I seem to be doing a lot of this lately. And it usually ends up with me standing in the rain, with "The Lonely Man Theme" playing in the background. Well, not really, but it's certainly the theme I hear in my head:
So moving on from the slight possibility that I'm the only person I know who has different theme music for different moments in their life, I seem to find myself in a pressing predicament. I find myself playing what could be argued to be a "long game" professionally. My instinct tells me to be rational. Luckily, work is one of the few places I am actually rational. It will move likely be a test of my patience and temperament. Fingers crossed my rational side wins out.
What I am realising now is that I have no time for rationality when it comes to myself personally. I feel that I lack in certain areas, so to compensate, I set impossibly high standards that I expect myself to reach, and with that have the knowledge that I can at least hold that up next to me. It scares me the amount of pressure I put myself under. Certain things have to be just so. Perfect even.
I recall a friend from school explaining her theory on perfection: her point was that perfection was brought forth from imperfection. If everything was perfect, it would be imperfect. It made for an interesting thought.

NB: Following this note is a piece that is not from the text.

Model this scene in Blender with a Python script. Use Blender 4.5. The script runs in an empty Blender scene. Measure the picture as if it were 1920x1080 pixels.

This is my friend Eimear and I. :) She was over for a few days. I miss her lots. We might not speak every day any more, but when we do, it's fantastic.
Small side track over.
What I know about myself and over playing my hand, is I tend to do it when I'm happy, I don't think it through and it blows up in my face. I think that there is nothing wrong in what I am doing or saying, when I really haven't given the situation my full attention. And then it's over, and I'm in the metaphorical street in the rain.